Part of that is that I will always be able to look at the 'normal' history of my country and find figures in it who reflect me and whom I can identify with. I don't need to find a 'white' history or a 'white' culture.. all history is white history and all culture is white culture unless it's marked otherwise.
Scout Tactical said:
Moreover, you assert that people perpetuate racism without recognizing race, which is a silly argument. To act on the basis of race, one must first identify race (on a conscious or subconscious level). If people are led to stop identifying race on both a conscious and subconscious level when making judgments about people, they won't act on judgments affected by race. This is simple logic.

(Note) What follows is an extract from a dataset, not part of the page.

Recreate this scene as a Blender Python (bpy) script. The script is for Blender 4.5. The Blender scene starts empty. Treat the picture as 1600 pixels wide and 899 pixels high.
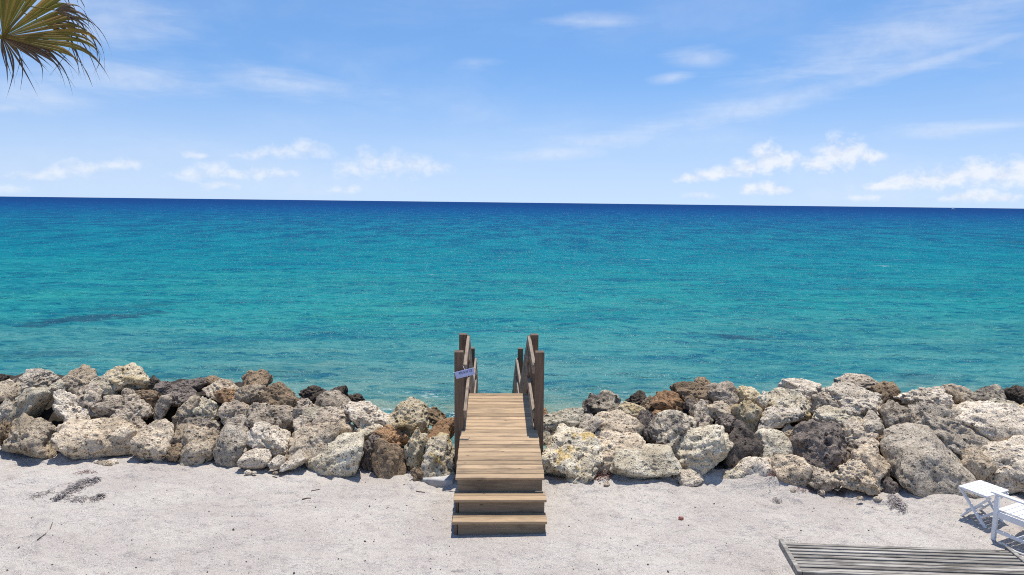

You're confusing privilege and racism. Above and beyond the fact that despite the slightly loaded language I'm not specifically talking about racism (heck, my 'ancestors' if you want to call them that were institutionalized, castrated and lobotomized, and I do identify with them and use that identification to demand rights or recognition from straight people) those things are not the same.
Privilege can persist without being recognized. In fact, it's most dangerous when it goes unrecognised because it leaves people no grounds on which to dispute it. Asserting the right of white people not to be recognized as particularly white, or for that matter the right of straight people not to be recognized as particularly straight or the right of men not to be recognized as particularly male would be fine if you didn't practically continue to assert the specificity of other racial, sexual or cultural groups, and while you might not feel you do specifically, you're posting on this thread. You know what I'm talking about when I say 'black' or 'gay' or 'Muslim'.
You're not some innocent child from some liberated colourblind future.. you know what these terms mean, both in the literal sense and in terms of the hundreds of years of associations which have built up around that kind of language. If you won't recognize that you live in a culture which has produced these distinctions, how do you expect to try and stop yourself from actually acting on them?
Sometimes forgetting has to be an active process. That's true in individual psychoanalysis, and I believe it's also true when dealing with the kind of cultural trauma we're talking about. Just refusing to look at the problem isn't going to change anything, your children (assuming you have them) will still be able to read your silence in relation to the culture around them. We'll stop thinking about race when it actually stops mattering, not because we try to pretend it doesn't exist.